Scene modeling code data
----------------------------------------

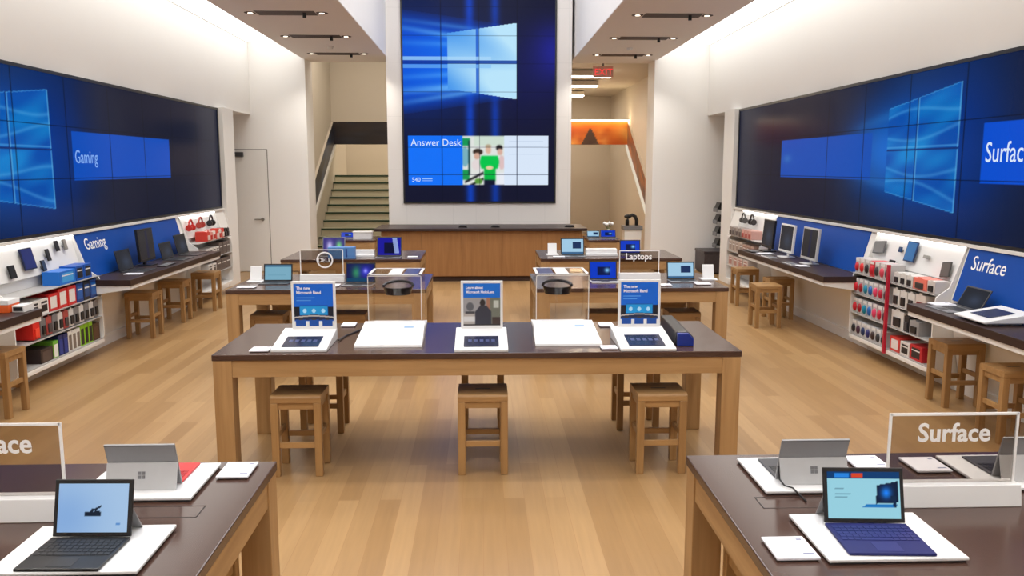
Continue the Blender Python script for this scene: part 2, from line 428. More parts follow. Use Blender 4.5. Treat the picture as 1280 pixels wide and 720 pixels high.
# ================================================================== VIDEO WALLS
def logo(img, U, W, tL, tM, tR, zc, hL, hR, c1, c2, edge, gap=.018):
    k = np.clip((U - tL) / (tR - tL), 0, 1); h = hL + (hR - hL) * k
    ins = (U > tL) & (U < tR) & (np.abs(W - zc) < h)
    d = (W - zc) / h
    n = np.clip(.45 + .35 * np.sin(d * 7 + U * 2.2) + .3 * np.sin(d * 3 - U * 5 + 1) + .25 * np.sin((W - .45 * U) * 21), 0, 1) * (.55 + .45 * (1 - np.abs(d)))
    pane = np.array(c1)[None, None] * (1 - n[..., None]) + np.array(c2)[None, None] * n[..., None]
    img = img * (1 - ins[..., None] * .88) + pane * ins[..., None] * .88
    ed = ins & ((np.abs(U - tR) < gap) | (np.abs(U - tM - gap * 1.8) < gap * .7) | (np.abs(U - tL) < gap * .7))
    img = put(img, ed, edge, .65)
    ed2 = ins & ((np.abs(np.abs(W - zc) - h) < gap * .8) | (np.abs(W - zc - gap * 2.4) < gap))
    img = put(img, ed2, edge, .45)
    for q in (-.75, -.4, .3, .7):
        img = put(img, ins * np.exp(-((d - q - .12 * np.sin(U * 3 + q * 9)) / .035) ** 2), edge, .4)
    gp = ins & ((np.abs(U - tM) < gap) | (np.abs(W - zc) < gap))
    return put(img, gp, (8, 36, 100), .85)
def side_content(t0, cfg):
    def fn(U, W):
        T = U + t0; Z = W + 1.25
        img = fill(U, (14, 22, 46))
        tR = cfg['tR']; tM, tL = tR - .69, tR - 1.24
        img = put(img, glow(T, Z, tR - .55, 2.0, 1.05, .72), (0, 66, 165), .9)
        img = put(img, glow(T, Z, tR - 1.3, 2.0, .8, .42), (10, 110, 215), .8)
        img = put(img, glow(T, Z, tR + .1, 2.05, .55, .8), (0, 44, 130), .5)
        beam = np.exp(-((np.abs(Z - 2.0) - .33 - .12 * (T - tL)) / .05) ** 2) * (T < tR) * np.clip((T - tR + 2.3) / 2.0, 0, 1)
        img = put(img, beam, (60, 150, 225), .45)
        img = logo(img, T, Z, tL, tM, tR, 2.0, .40, .545, (2, 76, 168), (16, 134, 206), (96, 170, 222), .011)
        for (a, b, c) in cfg['tiles']:
            img = put(img, rect(T, Z, a, b, 1.715, 2.19), c)
        if cfg.get('smear'): img = put(img, glow(T, Z, -10.9, 1.95, .14, .05), (70, 116, 190), .7)
        for s_ in np.arange(-14.0, 14.1, .92) + cfg['seam']:
            img = put(img, np.abs(T - s_) < .009, (4, 8, 20), .6)
        for z_ in (1.735, 2.225):
            img = put(img, np.abs(Z - z_) < .006, (4, 8, 20), .6)
        return img
    return fn
for s, side in ((-1, 'left'), (1, 'right')):
    y0, y1 = 3.0, 13.03
    t = thing('video_wall', 'long blue video wall filling the %s side wall, showing a glowing four-pane window' % side, 'screen', (s * 4.0, 0, 1.22), 0, 'side video walls')
    mb = MB(); mb.box(0, -s * .03, y0, y1, 0, 1.50)
    for (a, b, c, d_) in ((y0, y1, 0, .03), (y0, y1, 1.47, 1.50), (y0, y0 + .04, .03, 1.47), (y1 - .04, y1, .03, 1.47)):
        mb.box(-s * .03, -s * .042, a, b, c, d_)
    obj('frame', mb, BLACK, t)
    wd = y1 - y0 - .08
    if s < 0:
        t0 = y0 + .04; cfg = dict(tR=8.0, far=1, far0=11.0, seam=6.69, tiles=[(8.40, 10.98, (0, 74, 182))])
        B = basis((.033, y0 + .04, .03), (0, 1, 0), ZU)
        text('caption', 'Gaming', .185, emit('pale_blue_lettering', (130, 172, 236), 1), basis((.036, 8.44, .66), (0, 1, 0), ZU), t, .86)
    else:
        t0 = -(y1 - .04); cfg = dict(tR=-6.96, far=-1, far0=11.2, seam=-6.69, tiles=[(-11.12, -8.53, (0, 74, 176)), (-6.60, -4.0, (0, 76, 204))], smear=True)
        B = basis((-.033, y1 - .04, .03), (0, -1, 0), ZU)
        text('caption', 'Surface', .225, TXTE, basis((-.036, 6.56, .66), (0, -1, 0), ZU), t, .86)
    picture('display', wd, 1.44, 520, 170, side_content(t0, cfg), SCREEN, B, t)

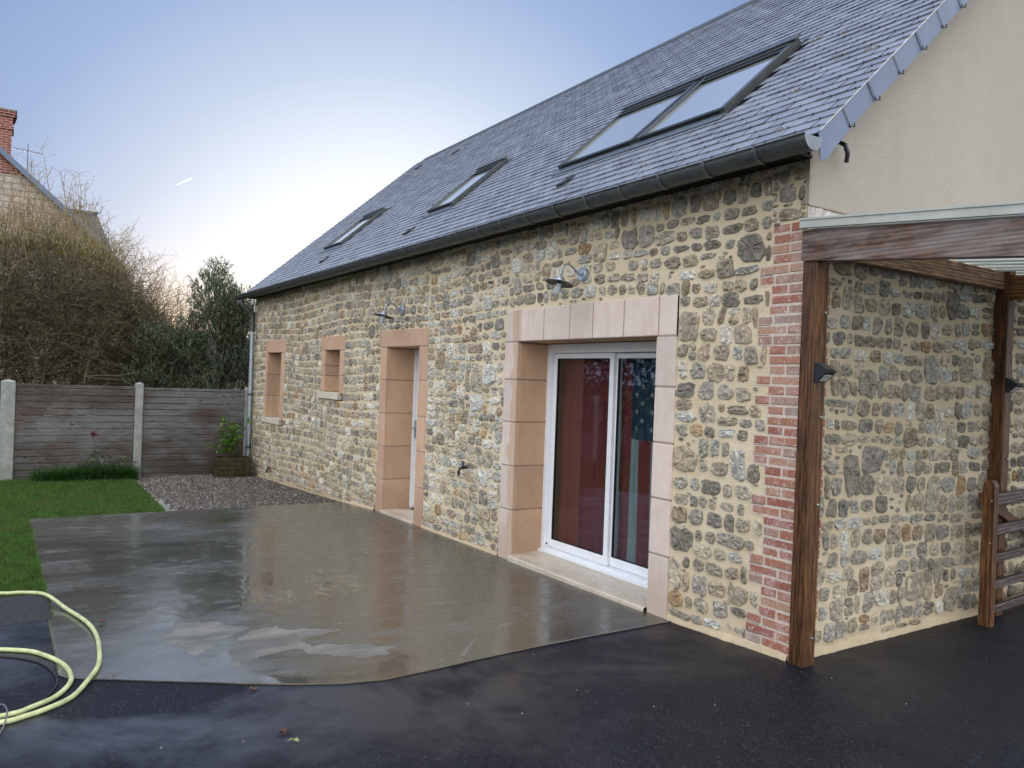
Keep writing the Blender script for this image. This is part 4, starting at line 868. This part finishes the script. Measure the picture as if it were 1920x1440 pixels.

----------------------------------------

Copy every record above exactly, leaving out the pictures.

Continue the Blender Python script for this scene: part 2, from line 428. More parts follow. Use Blender 4.5. Treat the picture as 1280 pixels wide and 720 pixels high.
# ================================================================== VIDEO WALLS
def logo(img, U, W, tL, tM, tR, zc, hL, hR, c1, c2, edge, gap=.018):
    k = np.clip((U - tL) / (tR - tL), 0, 1); h = hL + (hR - hL) * k
    ins = (U > tL) & (U < tR) & (np.abs(W - zc) < h)
    d = (W - zc) / h
    n = np.clip(.45 + .35 * np.sin(d * 7 + U * 2.2) + .3 * np.sin(d * 3 - U * 5 + 1) + .25 * np.sin((W - .45 * U) * 21), 0, 1) * (.55 + .45 * (1 - np.abs(d)))
    pane = np.array(c1)[None, None] * (1 - n[..., None]) + np.array(c2)[None, None] * n[..., None]
    img = img * (1 - ins[..., None] * .88) + pane * ins[..., None] * .88
    ed = ins & ((np.abs(U - tR) < gap) | (np.abs(U - tM - gap * 1.8) < gap * .7) | (np.abs(U - tL) < gap * .7))
    img = put(img, ed, edge, .65)
    ed2 = ins & ((np.abs(np.abs(W - zc) - h) < gap * .8) | (np.abs(W - zc - gap * 2.4) < gap))
    img = put(img, ed2, edge, .45)
    for q in (-.75, -.4, .3, .7):
        img = put(img, ins * np.exp(-((d - q - .12 * np.sin(U * 3 + q * 9)) / .035) ** 2), edge, .4)
    gp = ins & ((np.abs(U - tM) < gap) | (np.abs(W - zc) < gap))
    return put(img, gp, (8, 36, 100), .85)
def side_content(t0, cfg):
    def fn(U, W):
        T = U + t0; Z = W + 1.25
        img = fill(U, (14, 22, 46))
        tR = cfg['tR']; tM, tL = tR - .69, tR - 1.24
        img = put(img, glow(T, Z, tR - .55, 2.0, 1.05, .72), (0, 66, 165), .9)
        img = put(img, glow(T, Z, tR - 1.3, 2.0, .8, .42), (10, 110, 215), .8)
        img = put(img, glow(T, Z, tR + .1, 2.05, .55, .8), (0, 44, 130), .5)
        beam = np.exp(-((np.abs(Z - 2.0) - .33 - .12 * (T - tL)) / .05) ** 2) * (T < tR) * np.clip((T - tR + 2.3) / 2.0, 0, 1)
        img = put(img, beam, (60, 150, 225), .45)
        img = logo(img, T, Z, tL, tM, tR, 2.0, .40, .545, (2, 76, 168), (16, 134, 206), (96, 170, 222), .011)
        for (a, b, c) in cfg['tiles']:
            img = put(img, rect(T, Z, a, b, 1.715, 2.19), c)
        if cfg.get('smear'): img = put(img, glow(T, Z, -10.9, 1.95, .14, .05), (70, 116, 190), .7)
        for s_ in np.arange(-14.0, 14.1, .92) + cfg['seam']:
            img = put(img, np.abs(T - s_) < .009, (4, 8, 20), .6)
        for z_ in (1.735, 2.225):
            img = put(img, np.abs(Z - z_) < .006, (4, 8, 20), .6)
        return img
    return fn
for s, side in ((-1, 'left'), (1, 'right')):
    y0, y1 = 3.0, 13.03
    t = thing('video_wall', 'long blue video wall filling the %s side wall, showing a glowing four-pane window' % side, 'screen', (s * 4.0, 0, 1.22), 0, 'side video walls')
    mb = MB(); mb.box(0, -s * .03, y0, y1, 0, 1.50)
    for (a, b, c, d_) in ((y0, y1, 0, .03), (y0, y1, 1.47, 1.50), (y0, y0 + .04, .03, 1.47), (y1 - .04, y1, .03, 1.47)):
        mb.box(-s * .03, -s * .042, a, b, c, d_)
    obj('frame', mb, BLACK, t)
    wd = y1 - y0 - .08
    if s < 0:
        t0 = y0 + .04; cfg = dict(tR=8.0, far=1, far0=11.0, seam=6.69, tiles=[(8.40, 10.98, (0, 74, 182))])
        B = basis((.033, y0 + .04, .03), (0, 1, 0), ZU)
        text('caption', 'Gaming', .185, emit('pale_blue_lettering', (130, 172, 236), 1), basis((.036, 8.44, .66), (0, 1, 0), ZU), t, .86)
    else:
        t0 = -(y1 - .04); cfg = dict(tR=-6.96, far=-1, far0=11.2, seam=-6.69, tiles=[(-11.12, -8.53, (0, 74, 176)), (-6.60, -4.0, (0, 76, 204))], smear=True)
        B = basis((-.033, y1 - .04, .03), (0, -1, 0), ZU)
        text('caption', 'Surface', .225, TXTE, basis((-.036, 6.56, .66), (0, -1, 0), ZU), t, .86)
    picture('display', wd, 1.44, 520, 170, side_content(t0, cfg), SCREEN, B, t)

Keep writing the Blender script for this image. This is part 4, starting at line 868. This part finishes the script. Measure the picture as if it were 1920x1440 pixels.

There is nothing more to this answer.